PHNOM PENH (Khmer Times) – Bridging gap of a centuries, Odissi, one of India’s oldest surviving dance forms, returns Friday to Cambodia’s stage.
Dating back to the 1st century B.C, Odissi originated in the eastern Indian state of Odisha, a coastal region with a long history of interchange with Southeast Asia. 
During the Angkor Period, from the 9th to 15th centuries, India exerted strong cultural and religious influence over the Khmer Empire.
Odissi will be performed at Chaktomuk Theater on Friday at 17:30. As part of celebrations of India’s Independence Day, admission will be free.
“Odissi is a part of our diverse culture,” said Megna Das who performed a first dance Thursday night at the theater. “It is among the eight ancient dances in Indian culture. 
The dance was traditionally done in the temples by young women as a form of worship.”
“Odissi has a specific kind of music that is distinct from other dance form,” she told the Khmer Times. “In terms of the movements, it is a very lyrical graceful dance form, as the body flows like water. 
Odissi is the only dance form in India that uses silver as a jewel; other dance forms use stones or gold.”
Thursday night’s piece was called “Yahi Madhava.” It portrayed a sad love story of a young girl, Radha, waiting for her lover, Krishna. 
She becomes upset and worried that he would not come.
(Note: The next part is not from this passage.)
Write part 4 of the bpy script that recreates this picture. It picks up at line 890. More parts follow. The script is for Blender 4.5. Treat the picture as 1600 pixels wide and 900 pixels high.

But when he shows up at dawn, she realizes that he was with another woman. 
Radha, a mortal, is in love with a divine male, Krishna. The relationship symbolizes an ordinary mortal trying to obtain union with god. 
Radha has to go through earthbound emotions until she understands that she has to surrender her ego to be with god. 
In Odisha State, images of Odissi appears in almost every temple. 
During the British colonization, this classical dance form began to die out during. After Independence, in 1947, a French dance critic rediscovered Odissi and worked to promote its revival. 
Today, Odissi is taught throughout India and  wherever Indians live.